子供の要素を使い切る

子供の要素を使い切る

もうずいぶん前のこと。あれは作詞家の阿久悠さんのインタビュー記事(新聞)だったと思いますが、とても印象に残る言葉が書かれていたことを今でもよく覚えています。

それは「子供は、大人になるまでに、子供の要素を使い切ってしまわなければならない」というものでした。たとえば、けんか。子供のうちにけんかをしておかなければならないと。

子供同士のけんかなら、お互いそれほど力もないし、大きなけがも避けられます。いわば争いごとの練習みたいなものをしておくことで、人に向かって手をあげるとはどういうことなのかを、あらかじめ学べるわけです。

このけんかという要素を、大人になってから使うと大変なことになります。筋力も知恵も発達していますので、けがをしたり、させたり、事件になったり、とにかく大事になってしまい社会にも迷惑です。
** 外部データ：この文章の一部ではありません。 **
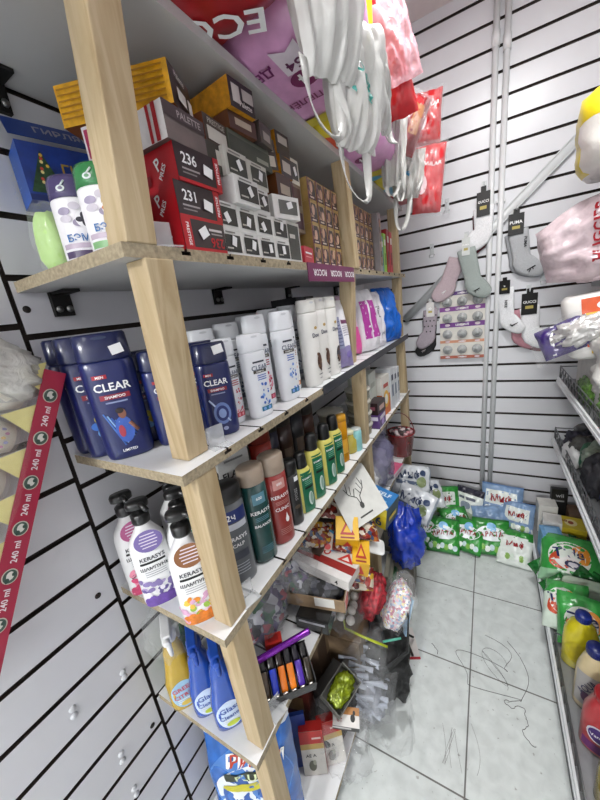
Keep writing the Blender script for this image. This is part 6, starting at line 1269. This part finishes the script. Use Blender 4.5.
carton('tea_box', 'yellow box with a round picture on the bottom rack shelf', 'box', (.405, 1.895, ZB), (.12, .11, .13), R(-4), M('d4bc2e', .35), {'+z': M('d8c238', .35)}, [('+z', 'ell', 0, 0, .22, .28, M('f0e4b0', .4)), ('+z', 'ell', 0, 0, .1, .13, M('9a4a2a', .4)), ('+z', 'text', 'чай', -.28, .1, .16, M('9a3a22', .4)), ('-y', 'rect', -.4, -.2, .4, .1, M('c8a824', .35)), ('-y', 'ell', 0, -.1, .12, .16, M('8a3a20', .4))])
carton('carton', 'pale grey carton between the yellow box and the green powder bag', 'carton', (.375, 1.80, ZB), (.05, .07, .10), 0, M('c4c8c4', .5), {}, [('+z', 'rect', -.3, -.3, .3, .3, M('aab0aa', .5))])
gb = M('3fa24a', .25, var=.2, scale=14, coat=.4)
def tide(b, sf, w, h):
    b.ell(sf, 0, 0, w*.34, h*.30, M('dfe6dc', .4), .001, 28); b.ell(sf, w*.16, h*.06, w*.16, h*.2, M('e0902a', .35), .0016); b.ell(sf, -w*.14, -h*.1, w*.18, h*.16, M('c84a28', .35), .0018); b.ell(sf, 0, 0, w*.26, h*.24, M('e8e4e0', .35), .0022)
    b.text(sf, 'Tide', -w*.02, h*.08, h*.19, M('1c2a5e', .35), .0034, .12); b.ell(sf, w*.06, -h*.12, w*.12, h*.07, M('1c2250', .35), .003); b.ell(sf, w*.06, -h*.12, w*.08, h*.035, M('d8d4dc', .35), .0036)
t = T('washing_powder', 'large green washing powder bag with an orange and white emblem on the bottom rack shelf', 'washing powder', (.365, 1.645, ZB), (0, 0, 0)); pillow('bag', .23, .24, .10, lambda u, v, s: M('9ac8a0', .3, coat=.3) if v < -.55 else gb, 440, .14, 26, 24, tide, t, (0, 0, .085), (R(34), R(-6), R(-14)))
t = T('washing_powder', 'green and white washing powder bag with an emblem lying by the rack edge', 'washing powder', (.305, 1.375, ZB), 0); pillow('bag', .15, .20, .07, lambda u, v, s: gb if v > .3 else M('cfdccf', .3, coat=.3), 441, .18, 24, 20, tide, t, (0, 0, .075), (R(30), R(-18), R(-20)))
t = T('washing_powder', 'green powder bag with a dark emblem behind the yellow bottle', 'washing powder', (.345, 1.285, ZB), 0); pillow('bag', .16, .19, .08, lambda u, v, s: gb, 442, .16, 24, 20, tide, t, (0, 0, .10), (R(50), R(-6), R(-10)))
t = T('soap_pack', 'milky pale green wrapped soap block on the bottom rack shelf', 'soap', (.395, 1.480, ZB+.055), (R(18), R(-4), R(-8))); b = B(); shell(b, [(0, .078, .045), (.004, .082, .05), (.045, .082, .05), (.049, .078, .046)], 5, M('c2d4bc', .3, coat=.3, var=.06), 36); b.build('soap', t); b = B(); b.box(-.083, .083, -.0515, .0515, .010, .022, M('86b088', .35)); b.build('wrapper_band', t)
carton('carton', 'green carton under the pale soap block', 'carton', (.405, 1.485, ZB), (.14, .09, .05), R(-8), M('3a8a48', .4), {}, [('-y', 'rect', -.3, -.3, .3, .3, M('c8d8c8', .4))])
for k, (x, y, z, rx, ry, rz, lb) in enumerate(((.42, 1.745, .135, 30, 30, 20, 'dark green leafy foil pack by the yellow box'), (.30, 1.50, .075, 40, -25, 30, 'dark green foil pack squeezed below the large powder bag'), (.42, 1.56, .11, 30, 20, -20, 'dark green foil pack at the right of the large powder bag'), (.345, 1.42, .11, 45, 10, 40, 'glossy green foil pack in front of the soap block'), (.27, 1.64, .05, 50, -40, 15, 'small green and blue pack at the rack edge beside the large powder bag'))):
    t = T('foil_pack', lb, 'foil pack', (x, y, ZB), R(rz)); pillow('wrapper', .11, .09, .04, lambda u, v, s: M('1f6a2c', .25, coat=.4, var=.3), 450+k, .3, 18, 14, None, t, (0, 0, z-.03), (R(rx), R(ry), 0))
def jug(lab, x, y, rz, body, cap, lbl, h, w, d, rings=None, band=None, capr=.021, cat='bottle'):
    t = T('cleaner_bottle', lab, cat, (x, y, ZB), R(rz)); hw, hd = w/2, d/2
    rg = [(0, hw*.88, hd*.88), (.006, hw, hd), (h*.45, hw, hd), (h*.62, hw*.97, hd), (h*.78, hw*.72, hd*.8), (h*.86, capr*1.0, capr*1.0), (h*.9, capr*.9, capr*.9)]
    b = B(); shell(b, rg, 2.5, body); b.build('body', t)
    b = B(); b.lathe([(capr*.98, h*.875), (capr*1.06, h*.89), (capr*1.06, h*.985), (capr*.95, h), (0, h*1.002)], cap, 26, cap=False)
    for k in range(18): a = 2*PI*k/18; b.box(capr*1.05, capr*1.10, -.0012, .0012, h*.895, h*.97, cap, None, Matrix.Rotation(a, 4, 'Z'))
    b.build('cap', t); sf = ringsurf(rg, 2.5); b = B(); lbl(b, sf, h, hw); b.build('label', t); return t
jug('yellow liquid bottle with a deep blue cap at the edge of the bottom rack shelf', .318, 1.195, -15, M('cfc11f', .25, coat=.4, var=.04), M('1c2c78', .3), lambda b, sf, h, w: [b.ell(sf, -w*.1, h*.35, w*.7, h*.2, M('c4b41c', .35), .0006)], .235, .10, .075)
jug('cream bottle with a dark blue cap and silver label in the bottom rack', .322, 1.055, -25, M('cdbb92', .3, coat=.3), M('1a2464', .3), lambda b, sf, h, w: [b.grid(sf, -w*.8, h*.1, w*.6, h*.62, M('a9a6a4', .35), .0006, 10, 6), b.text(sf, 'AQUA', -w*.1, h*.42, h*.08, M('3a3a5a', .4), .0014, PI/2*.7), b.ell(sf, -w*.1, h*.25, w*.3, h*.08, M('5a3a5a', .4), .001)], .255, .085, .07, capr=.023)
jug('cream bottle with a green cap behind the dark blue capped one', .415, 1.075, 0, M('cdc59a', .3, coat=.3), M('1f5a34', .3), lambda b, sf, h, w: [b.grid(sf, -w*.7, h*.15, w*.7, h*.55, M('b8b48a', .4), .0006, 8, 6)], .275, .085, .07, capr=.024)
jug('red bottle with a purple oval label in the near part of the bottom rack', .325, .935, -20, M('ad2a30', .28, coat=.4, var=.05), M('9a2026', .3), lambda b, sf, h, w: [b.grid(sf, -w*.8, h*.06, w*.8, h*.2, M('6a2a6a', .35), .0006, 10, 3), b.ell(sf, -w*.1, h*.38, w*.55, h*.14, M('d8d4dc', .4), .0012), b.ell(sf, -w*.1, h*.38, w*.47, h*.115, M('4a2a78', .35), .0018), b.text(sf, 'Vanish', -w*.1, h*.38, h*.06, INKW(), .0026, .2, maxw=w*.8)], .225, .10, .075, capr=.028)
jug('amber oil bottle with a yellow cap at the near end of the bottom rack', .325, .80, -20, M('8a7a2a', .2, alpha=.9, coat=.4), M('d8c42a', .3), lambda b, sf, h, w: [b.ell(sf, 0, h*.35, w*.6, h*.18, M('6a5a24', .4), .0008)], .20, .085, .07)
for k, (y, c, lb) in enumerate(((1.19, '8a5a3a', 'brown jar behind the yellow liquid bottle'), (.94, '5a7a3a', 'olive bottle behind the red bottle'), (.80, 'c8c4b8', 'pale bottle behind the amber oil bottle'))):
    jug(lb, .44, y, 0, M(c, .3, coat=.3), M('2a2a2a', .4), lambda b, sf, h, w: [b.grid(sf, -w*.7, h*.2, w*.7, h*.5, M('b8b0a0', .4), .0006, 8, 4)], .22, .085, .07)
女性には申し訳ないのですが、スカートめくりもそうでしょう。現にこれを大人になってから実行している人がいます。盗撮というとんでもない姿に形を変えて社会問題になっているのはご存知の通り。

昆虫虐待も子供の要素だと思います。虫眼鏡で太陽の光を集めて蟻をいじめたり、バッタを捕まえて蜘蛛の巣に引っ掛けてみたり。

これが大人になってから使われると、昆虫ではなく幼児への虐待といった痛ましい形で出現してしまうのではないでしょうか。

どれも言ってみれば下品で残酷なことばかり。しかし、これを子供のうちに使い切っておけば、被害の程度も小さいですし、大人になってから問題を起こす可能性も下がるでしょう。

昨今の犯罪の中には「子供じみている」と感じるものが少なくありません。きっと犯人は子供の要素を子供時代に使い切ることができなかったというケースが多いのではないかと思います。

子供の教育が社会にとって如何に重要なことか。学力を偏差値でいくら測っても、子供の要素を使い切れたかどうかは測れるはずもありません。

家庭や学校の役割が大切になってきます。塾では到底対応の出来ないとても重要な役割です。